[Landmark Judgement] Ghanshyam V. Yogendra Rathi (2023)

Landmark Judgment Law Insider (1)

Published on: 16 July 2023 at 12:42 IST

Court: Supreme Court 

Citation: Ghanshyam V. Yogendra Rathi (2023)

Honourable Supreme Court of India has held that an agreement to sell cannot be regarded as a transaction of sale or a document transferring the proprietary rights in an immovable property. However the prospective purchaser having performed his part of the contract and lawfully in possession acquires possessory title which is liable to be protected in view of Section 53A of the Transfer of Property Act, 1882 who can prefer Suit for Declaration for ownership of title.

14. In connection with the general power of attorney and the will so executed, the practice, if any, prevalent in any State or the High Court recognizing these documents to be documents of title or documents conferring right in any immovable property is in violation of the statutory law. Any such practice or tradition prevalent would not override the specific provisions of law which require execution of a document of title or transfer and its registration so as to confer right and title in an immovable property of over Rs. 100/- in value.

The decisions of the Delhi High Court in the case of Veer Bala Gulati v. Municipal Corporation of Delhi1 following the earlier decision of the Delhi High Court itself in the case of Asha M. Jain v. Canara Bank2 holding that the agreement to sell with payment of full consideration and possession along with irrevocable power of attorney and other ancillary documents is a transaction to sell even though there may not be a sale deed, are of no help to the plaintiff-respondent inasmuch as the view taken by the Delhi High Court is not in consonance with the legal position which emanates from the plain reading of Section 54 of the Transfer of Property Act, 1882.

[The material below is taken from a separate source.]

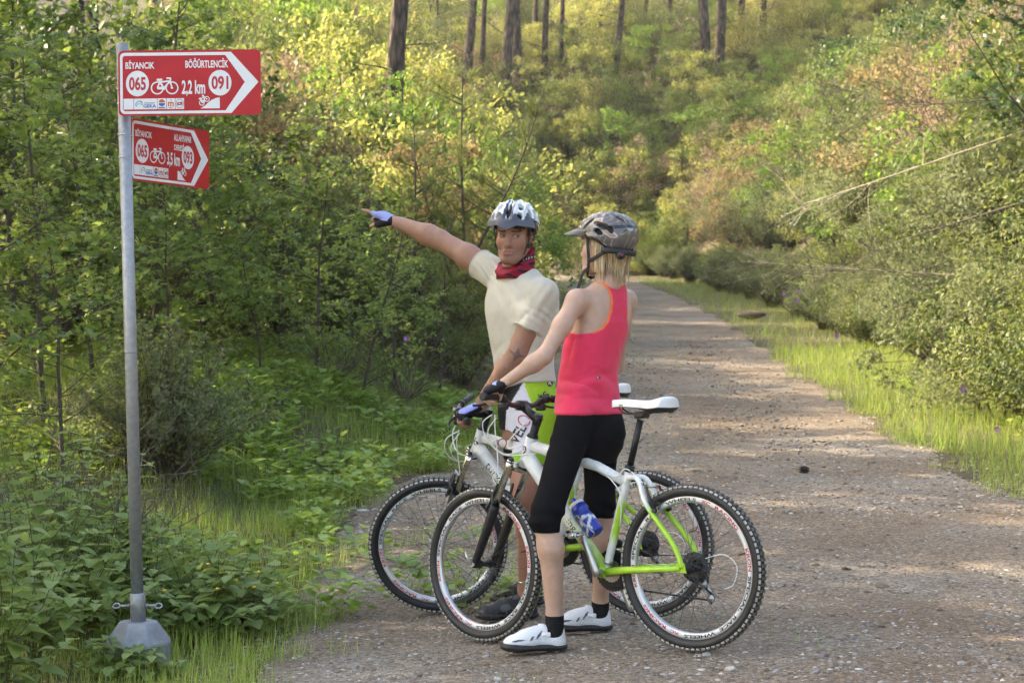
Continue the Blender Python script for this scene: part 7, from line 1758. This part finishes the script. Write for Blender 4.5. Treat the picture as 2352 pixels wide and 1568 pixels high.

In this regard, reference may be had to two other decisions of the Delhi High Court in Imtiaz Ali v. Nasim Ahmed3 and G. Ram v. Delhi Development Authority4 which inter-alia observe that an agreement to sell or the power of attorney are not documents of transfer and as such the right title and interest of an immovable property do not stand transferred by mere execution of the same unless any document as contemplated under Section 54 of the Transfer of Property Act, 1882, is executed and is got registered under Section 17 of the Indian Registration Act, 1908. The decision of the Supreme Court in Suraj Lamp & Industries Pvt. Ltd. v. State of Haryana5 also deprecates the transfer of immovable property through sale agreement, general power of attorney and will instead of registered conveyance deed.